An Angry Trader Rages “Don’t Judge A Market By Its Latest Gyration”

A clearly frustrated – and rightfully so – Richard Breslow, vents his former fund manager and FX trader feelings in a brief note that we suspect will ring very true for many readers amid this farcical market where ‘bad news is good news’, ‘constructive’ can catalyze 500-point Dow ramps, and retaliatory trade tensions are buying opportunities because of the central banks’ brainwashed-conditioning of the world’s investors’ risk attitudes…

Trade tensions have eased. Trade tensions have ratcheted up.

Things will get better. They have to. It’ll get worse before it gets better. Neither side can afford to back down.

Use game theory to figure this whole situation out. Use it to create a game plan.

React to every comment. It’s the only way to survive.

Buy the dip. Derisk.

And, of course, what is really the punchline: The global economy is set to grow and is in a “good place;” the numbers are cratering fast.

Which is it?

All of the above have featured in the discussion just this week.

The answer is we can’t know. It’s an old saw to point out that markets don’t like uncertainty. It’s overused and misused. But in this case it’s valid. And it is causing various asset classes to send out conflicting signals. That’s making a consistent, or even coherent, investment thesis hard to construct.

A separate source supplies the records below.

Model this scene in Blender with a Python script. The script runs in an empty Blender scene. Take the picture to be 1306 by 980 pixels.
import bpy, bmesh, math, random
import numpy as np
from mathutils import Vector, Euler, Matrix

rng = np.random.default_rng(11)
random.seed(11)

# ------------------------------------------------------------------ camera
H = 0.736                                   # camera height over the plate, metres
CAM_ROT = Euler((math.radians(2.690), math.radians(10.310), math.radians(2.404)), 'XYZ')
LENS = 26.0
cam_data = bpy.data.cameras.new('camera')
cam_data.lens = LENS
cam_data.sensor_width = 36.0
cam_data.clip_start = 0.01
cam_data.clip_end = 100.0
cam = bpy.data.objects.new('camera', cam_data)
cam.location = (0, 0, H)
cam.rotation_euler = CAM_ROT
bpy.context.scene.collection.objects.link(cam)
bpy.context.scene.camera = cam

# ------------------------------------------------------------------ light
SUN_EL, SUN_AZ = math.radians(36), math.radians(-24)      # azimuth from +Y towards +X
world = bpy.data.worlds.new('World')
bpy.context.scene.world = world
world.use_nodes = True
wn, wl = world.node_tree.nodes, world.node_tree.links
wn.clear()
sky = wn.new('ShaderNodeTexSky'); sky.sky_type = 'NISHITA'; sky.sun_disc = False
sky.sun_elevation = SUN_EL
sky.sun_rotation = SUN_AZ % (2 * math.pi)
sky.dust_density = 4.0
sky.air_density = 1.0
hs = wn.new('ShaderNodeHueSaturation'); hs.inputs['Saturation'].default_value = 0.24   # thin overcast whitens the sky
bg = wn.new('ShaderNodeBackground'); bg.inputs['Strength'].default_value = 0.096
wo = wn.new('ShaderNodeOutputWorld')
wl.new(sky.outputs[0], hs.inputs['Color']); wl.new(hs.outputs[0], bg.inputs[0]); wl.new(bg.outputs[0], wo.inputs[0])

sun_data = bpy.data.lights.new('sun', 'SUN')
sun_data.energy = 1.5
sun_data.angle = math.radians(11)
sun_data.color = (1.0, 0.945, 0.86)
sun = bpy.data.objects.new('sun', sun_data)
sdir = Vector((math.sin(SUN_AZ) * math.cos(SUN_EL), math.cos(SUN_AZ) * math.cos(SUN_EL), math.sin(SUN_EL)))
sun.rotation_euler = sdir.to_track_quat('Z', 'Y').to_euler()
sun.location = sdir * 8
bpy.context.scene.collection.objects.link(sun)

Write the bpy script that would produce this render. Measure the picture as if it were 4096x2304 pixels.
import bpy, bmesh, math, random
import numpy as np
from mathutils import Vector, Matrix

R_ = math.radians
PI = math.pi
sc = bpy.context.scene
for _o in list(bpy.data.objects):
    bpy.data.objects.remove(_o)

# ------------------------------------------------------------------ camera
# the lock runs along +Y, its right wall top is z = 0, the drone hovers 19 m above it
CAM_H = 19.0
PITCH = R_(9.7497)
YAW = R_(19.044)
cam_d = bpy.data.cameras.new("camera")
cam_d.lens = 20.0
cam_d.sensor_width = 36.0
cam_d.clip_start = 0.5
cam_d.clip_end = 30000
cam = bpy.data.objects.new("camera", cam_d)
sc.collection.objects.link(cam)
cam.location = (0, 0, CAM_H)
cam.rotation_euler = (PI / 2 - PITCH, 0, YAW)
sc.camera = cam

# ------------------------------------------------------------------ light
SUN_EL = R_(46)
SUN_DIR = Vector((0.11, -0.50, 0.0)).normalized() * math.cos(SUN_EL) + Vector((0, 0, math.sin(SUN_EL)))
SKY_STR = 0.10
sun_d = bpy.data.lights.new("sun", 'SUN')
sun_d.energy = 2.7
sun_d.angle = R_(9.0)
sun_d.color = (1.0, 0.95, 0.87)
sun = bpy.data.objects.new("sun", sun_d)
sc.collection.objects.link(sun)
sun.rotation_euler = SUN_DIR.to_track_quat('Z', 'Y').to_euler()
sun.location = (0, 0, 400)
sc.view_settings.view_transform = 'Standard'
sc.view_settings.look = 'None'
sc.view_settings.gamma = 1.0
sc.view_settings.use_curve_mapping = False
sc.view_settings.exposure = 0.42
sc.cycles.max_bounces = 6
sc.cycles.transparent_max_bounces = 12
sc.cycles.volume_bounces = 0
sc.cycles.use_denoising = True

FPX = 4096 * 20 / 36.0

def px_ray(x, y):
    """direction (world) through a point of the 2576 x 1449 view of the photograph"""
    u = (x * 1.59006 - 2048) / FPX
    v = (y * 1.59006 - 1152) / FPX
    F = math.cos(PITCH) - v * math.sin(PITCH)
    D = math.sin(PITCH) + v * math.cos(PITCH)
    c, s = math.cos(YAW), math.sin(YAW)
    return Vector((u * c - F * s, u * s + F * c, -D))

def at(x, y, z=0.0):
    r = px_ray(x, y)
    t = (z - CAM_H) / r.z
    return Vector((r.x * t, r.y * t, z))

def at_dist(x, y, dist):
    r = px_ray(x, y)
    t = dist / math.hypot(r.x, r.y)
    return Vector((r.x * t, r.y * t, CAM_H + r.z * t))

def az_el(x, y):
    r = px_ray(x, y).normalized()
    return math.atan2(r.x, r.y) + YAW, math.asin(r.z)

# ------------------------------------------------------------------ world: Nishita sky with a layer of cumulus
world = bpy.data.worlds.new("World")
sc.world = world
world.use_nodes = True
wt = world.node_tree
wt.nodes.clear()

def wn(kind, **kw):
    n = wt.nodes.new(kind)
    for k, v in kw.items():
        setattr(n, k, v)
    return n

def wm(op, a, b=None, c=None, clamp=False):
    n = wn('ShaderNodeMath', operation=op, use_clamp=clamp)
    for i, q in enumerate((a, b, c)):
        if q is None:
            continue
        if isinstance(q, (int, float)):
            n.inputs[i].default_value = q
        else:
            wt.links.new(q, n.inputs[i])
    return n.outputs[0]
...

And this means investment commitments will continue to be delayed. Kicking the can down the road is a tried and true policy strategy. It won’t work here. You can’t easily rotate out of a partially built factory. No one can know what are really deferred intentions waiting for the “all clear” and which have been canceled. And it appears consumer spending might be following along. Monies invested abroad in risk assets will continue to be repatriated, masking true economic forces that are meant to clear markets.

Bonds will continue to be in favor. Even from those who, in ordinary circumstances, would look at the numbers and believe yields have fallen too far. That is making the path of official rates almost impossible to accurately predict. It sure looks like the short-ends of the yield curves have settled on what monetary policies are coming.

But make no mistake, uncertainty is the true order of the day. Safe havens pause for no economic reality when concerns are heightened and can be discarded just as dramatically. The duration of purchases that investors seek will vary greatly by the identity and location of the investor. A valuable sentiment barometer to keep a close eye on. There’s a reason following TIC data is all the rage.

You will get fierce sell-offs and rallies in equities that will have too much meaning ascribed to them.

  • Short-term speculators will be forced to furiously chase the market back and forth.

  • Long-term investors will be selectively picking their most favorite stocks for adding to positions.

  • Medium-term players will have less and less of an active presence as deciding how invested they really want, and can afford, to be will remain a question they just can’t answer.

To my mind, watching the market come to terms with what is going on is important not only from an immediate trading perspective, but to prepare for what distortions will have to be unwound when conditions become clearer. And that may be the better opportunity to develop a plan that can be stuck with and, of course, to make money.